31 December 2009

Doo Wop Dialog[ue]: 34

pismotality
(42/M/London, England)


Clarke,

You excelled yourself on that one. Really lovely, and saying exactly what that feeling is when we hear any version of that song. Yes, this is the Long Goodbye (to be followed by the Big Sleep?) but don't blame me - you will keep insisting on writing about things that strike a chord in me, and I have all this reading and listening and love for the music bubbling up inside me that has never found a place to go. As Beatrice says in View from the Bridge (rather different context, admittedly), "Whatever happens, we all done it." Including our readers for encouraging us. So you can't pin this one on me! Not exclusively, anyway.

Yesterday I missed the writing recommended as a daily limbering up by Julia Cameron for the first time in six weeks. But I realise that these are, in effect, my Morning Pages for the moment: I can't think of anything I want to put down on paper (or up on screen) more strongly than this right now.

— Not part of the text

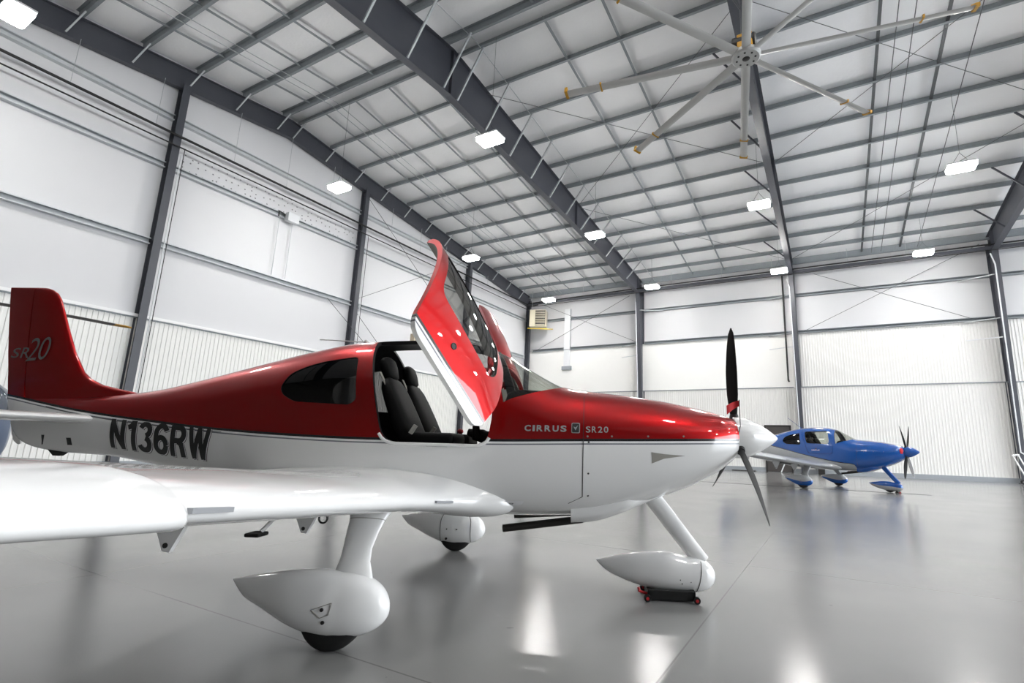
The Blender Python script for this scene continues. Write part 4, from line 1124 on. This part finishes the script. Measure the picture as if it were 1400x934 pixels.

And I have to trust that other stuff (like the play) is simmering away and that this is part of the process. (Denial? Me?) I certainly do have an ache to be read/heard right now, and the act of playwriting is delayed gratification, bigtime. (Only exceeded by Development Hell in Hollywood ...)

So ... Gloria. Yes, it's the only one l’d personally consider putting up there with GT. It feels more of an archetype, and the many recordings (Vito's a treat as yet denied to me) suggest that as a song, as a blueprint, it's more successful than Teardrops. (Or is it just that other groups realised you can't improve perfection? Even the Flamingos didn't remake it like they did lots of others...)

For me GT, as a performance, a recording, is more personally moving, and feels more "adult" – the knowledge of love and loss, the accepting of responsibility for the great hurt done, despite the attempts at self-exoneration: "I never realised... never knew.. ."

Obviously it's pointless to play winners and losers with two great songs; they're about different things. Gloria is the fiery passion of youthful longing captured to perfection (and yes, that includes a generous side order of self-pity, as you say); in Golden Teardrops, to use Nabokov's phrase about his later writing, "the fire of youth mingles with the ice of experience.... Whatever age Sollie McElroy was, he'd learnt: the chilly realisation that life is about causing pain - not deliberately, but the result is the same- and that happiness, love, isn't hanging around forever, so grab onto it for dear life, even though the odds are it'll go anyway, and you learn that for a moment but you keep forgetting it and putting yourself first and messing up again.

The teenager pining for Gloria has all that to come - oh, his pain is real enough to him, but the man would give anything to change places, to be back at the point where the unattainable idea had not transformed itself into that ugly mirror of his own shortcomings. Or he thinks he would. He can't, now, remember the full taste of that pain, evisceratingly real at the time.

(continues on separate posting)


Julia Cameron's The Artist's Way, The Right to Write and other publications in the same vein (extracts here) can be useful in stimulating creativity, although her big idea is very simple: like a tap running clear, three sides of free writing first thing in the morning before selfconsciousness kicks in can get petty anxieties and other creativity-clogging thoughts out of your system - in her words, "minimise the censor" - increasing the possibility of genuine creativity later in the day. It's not a quick-fix solution but I've found it useful when I've adhered to it. Especially useful when you're trying to work out just what it is you want to write about. There's a religious or spiritual element underlying her approach but Ms. Cameron ingeniously invites you to see the word "God" as an acronym for "Good Orderly Direction."